Write the data out again exactly, dropping any images it holds.

┄┄┄┄┄┄

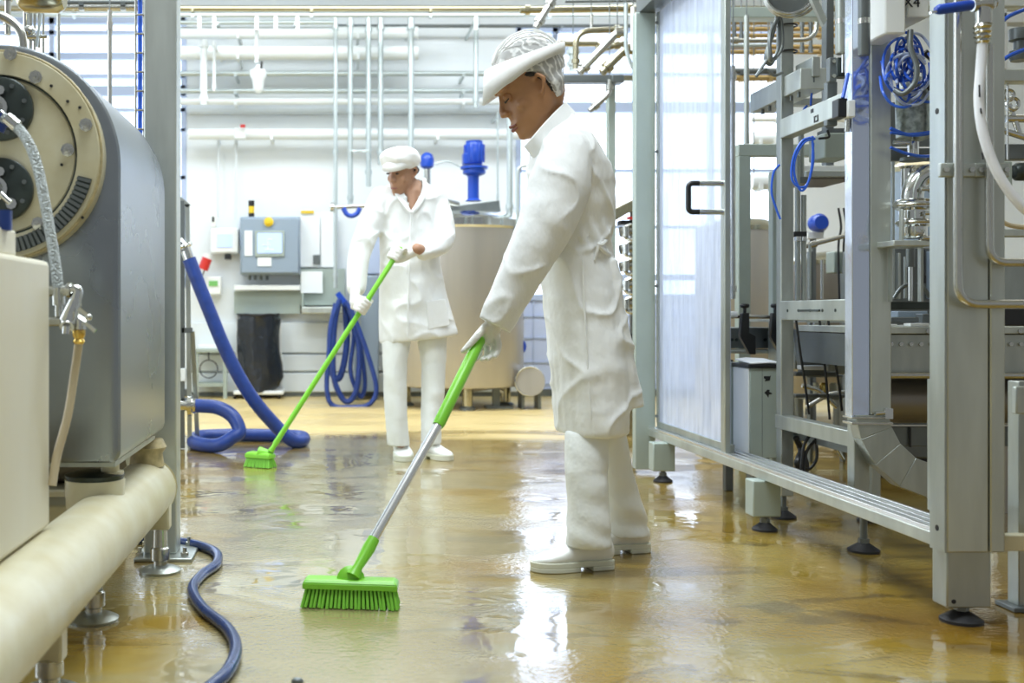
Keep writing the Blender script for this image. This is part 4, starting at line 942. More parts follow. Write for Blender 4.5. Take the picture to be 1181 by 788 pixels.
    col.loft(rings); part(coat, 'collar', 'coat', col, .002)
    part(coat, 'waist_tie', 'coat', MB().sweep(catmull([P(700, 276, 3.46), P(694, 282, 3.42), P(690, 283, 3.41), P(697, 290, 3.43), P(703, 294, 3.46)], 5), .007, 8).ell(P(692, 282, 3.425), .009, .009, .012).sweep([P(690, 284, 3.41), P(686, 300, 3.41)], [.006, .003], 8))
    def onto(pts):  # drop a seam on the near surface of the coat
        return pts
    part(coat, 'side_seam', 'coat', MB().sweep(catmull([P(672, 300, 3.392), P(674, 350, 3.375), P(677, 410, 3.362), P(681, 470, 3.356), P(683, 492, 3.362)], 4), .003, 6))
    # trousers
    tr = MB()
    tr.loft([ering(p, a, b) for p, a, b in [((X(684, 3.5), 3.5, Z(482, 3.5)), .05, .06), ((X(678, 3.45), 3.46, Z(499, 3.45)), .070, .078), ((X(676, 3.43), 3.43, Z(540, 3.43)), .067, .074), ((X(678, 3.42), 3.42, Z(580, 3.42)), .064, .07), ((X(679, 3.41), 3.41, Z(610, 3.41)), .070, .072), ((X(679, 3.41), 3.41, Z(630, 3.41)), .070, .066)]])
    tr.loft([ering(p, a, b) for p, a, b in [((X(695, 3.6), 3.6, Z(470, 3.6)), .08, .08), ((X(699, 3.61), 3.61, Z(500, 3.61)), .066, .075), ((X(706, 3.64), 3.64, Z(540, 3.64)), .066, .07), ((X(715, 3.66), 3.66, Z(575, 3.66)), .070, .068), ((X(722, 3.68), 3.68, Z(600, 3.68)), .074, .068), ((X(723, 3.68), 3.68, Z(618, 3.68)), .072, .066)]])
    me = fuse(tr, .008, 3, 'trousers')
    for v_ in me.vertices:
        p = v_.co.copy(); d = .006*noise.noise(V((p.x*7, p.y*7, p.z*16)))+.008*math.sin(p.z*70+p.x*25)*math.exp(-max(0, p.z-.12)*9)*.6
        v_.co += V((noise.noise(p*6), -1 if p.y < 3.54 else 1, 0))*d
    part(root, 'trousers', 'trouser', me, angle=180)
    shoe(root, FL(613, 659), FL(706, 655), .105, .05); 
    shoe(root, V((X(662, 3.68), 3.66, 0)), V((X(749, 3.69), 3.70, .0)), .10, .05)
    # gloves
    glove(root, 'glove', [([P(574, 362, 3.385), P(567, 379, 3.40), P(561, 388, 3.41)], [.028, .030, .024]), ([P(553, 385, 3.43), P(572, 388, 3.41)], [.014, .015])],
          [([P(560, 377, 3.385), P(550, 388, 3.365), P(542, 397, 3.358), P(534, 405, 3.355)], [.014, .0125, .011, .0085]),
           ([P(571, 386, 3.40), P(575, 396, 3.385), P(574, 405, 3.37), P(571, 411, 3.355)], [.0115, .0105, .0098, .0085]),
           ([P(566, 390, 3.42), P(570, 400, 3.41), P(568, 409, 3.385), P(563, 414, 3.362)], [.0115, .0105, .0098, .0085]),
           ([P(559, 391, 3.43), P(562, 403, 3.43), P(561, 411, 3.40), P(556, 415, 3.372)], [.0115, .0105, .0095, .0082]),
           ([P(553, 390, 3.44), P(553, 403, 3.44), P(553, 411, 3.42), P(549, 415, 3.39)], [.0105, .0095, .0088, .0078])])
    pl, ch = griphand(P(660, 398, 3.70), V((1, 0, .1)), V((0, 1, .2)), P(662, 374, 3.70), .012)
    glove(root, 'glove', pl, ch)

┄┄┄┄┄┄

__Finished answer__:
Keep writing the Blender script for this image. This is part 4, starting at line 942. More parts follow. Write for Blender 4.5. Take the picture to be 1181 by 788 pixels.
    col.loft(rings); part(coat, 'collar', 'coat', col, .002)
    part(coat, 'waist_tie', 'coat', MB().sweep(catmull([P(700, 276, 3.46), P(694, 282, 3.42), P(690, 283, 3.41), P(697, 290, 3.43), P(703, 294, 3.46)], 5), .007, 8).ell(P(692, 282, 3.425), .009, .009, .012).sweep([P(690, 284, 3.41), P(686, 300, 3.41)], [.006, .003], 8))
    def onto(pts):  # drop a seam on the near surface of the coat
        return pts
    part(coat, 'side_seam', 'coat', MB().sweep(catmull([P(672, 300, 3.392), P(674, 350, 3.375), P(677, 410, 3.362), P(681, 470, 3.356), P(683, 492, 3.362)], 4), .003, 6))
    # trousers
    tr = MB()
    tr.loft([ering(p, a, b) for p, a, b in [((X(684, 3.5), 3.5, Z(482, 3.5)), .05, .06), ((X(678, 3.45), 3.46, Z(499, 3.45)), .070, .078), ((X(676, 3.43), 3.43, Z(540, 3.43)), .067, .074), ((X(678, 3.42), 3.42, Z(580, 3.42)), .064, .07), ((X(679, 3.41), 3.41, Z(610, 3.41)), .070, .072), ((X(679, 3.41), 3.41, Z(630, 3.41)), .070, .066)]])
    tr.loft([ering(p, a, b) for p, a, b in [((X(695, 3.6), 3.6, Z(470, 3.6)), .08, .08), ((X(699, 3.61), 3.61, Z(500, 3.61)), .066, .075), ((X(706, 3.64), 3.64, Z(540, 3.64)), .066, .07), ((X(715, 3.66), 3.66, Z(575, 3.66)), .070, .068), ((X(722, 3.68), 3.68, Z(600, 3.68)), .074, .068), ((X(723, 3.68), 3.68, Z(618, 3.68)), .072, .066)]])
    me = fuse(tr, .008, 3, 'trousers')
    for v_ in me.vertices:
        p = v_.co.copy(); d = .006*noise.noise(V((p.x*7, p.y*7, p.z*16)))+.008*math.sin(p.z*70+p.x*25)*math.exp(-max(0, p.z-.12)*9)*.6
        v_.co += V((noise.noise(p*6), -1 if p.y < 3.54 else 1, 0))*d
    part(root, 'trousers', 'trouser', me, angle=180)
    shoe(root, FL(613, 659), FL(706, 655), .105, .05); 
    shoe(root, V((X(662, 3.68), 3.66, 0)), V((X(749, 3.69), 3.70, .0)), .10, .05)
    # gloves
    glove(root, 'glove', [([P(574, 362, 3.385), P(567, 379, 3.40), P(561, 388, 3.41)], [.028, .030, .024]), ([P(553, 385, 3.43), P(572, 388, 3.41)], [.014, .015])],
          [([P(560, 377, 3.385), P(550, 388, 3.365), P(542, 397, 3.358), P(534, 405, 3.355)], [.014, .0125, .011, .0085]),
           ([P(571, 386, 3.40), P(575, 396, 3.385), P(574, 405, 3.37), P(571, 411, 3.355)], [.0115, .0105, .0098, .0085]),
           ([P(566, 390, 3.42), P(570, 400, 3.41), P(568, 409, 3.385), P(563, 414, 3.362)], [.0115, .0105, .0098, .0085]),
           ([P(559, 391, 3.43), P(562, 403, 3.43), P(561, 411, 3.40), P(556, 415, 3.372)], [.0115, .0105, .0095, .0082]),
           ([P(553, 390, 3.44), P(553, 403, 3.44), P(553, 411, 3.42), P(549, 415, 3.39)], [.0105, .0095, .0088, .0078])])
    pl, ch = griphand(P(660, 398, 3.70), V((1, 0, .1)), V((0, 1, .2)), P(662, 374, 3.70), .012)
    glove(root, 'glove', pl, ch)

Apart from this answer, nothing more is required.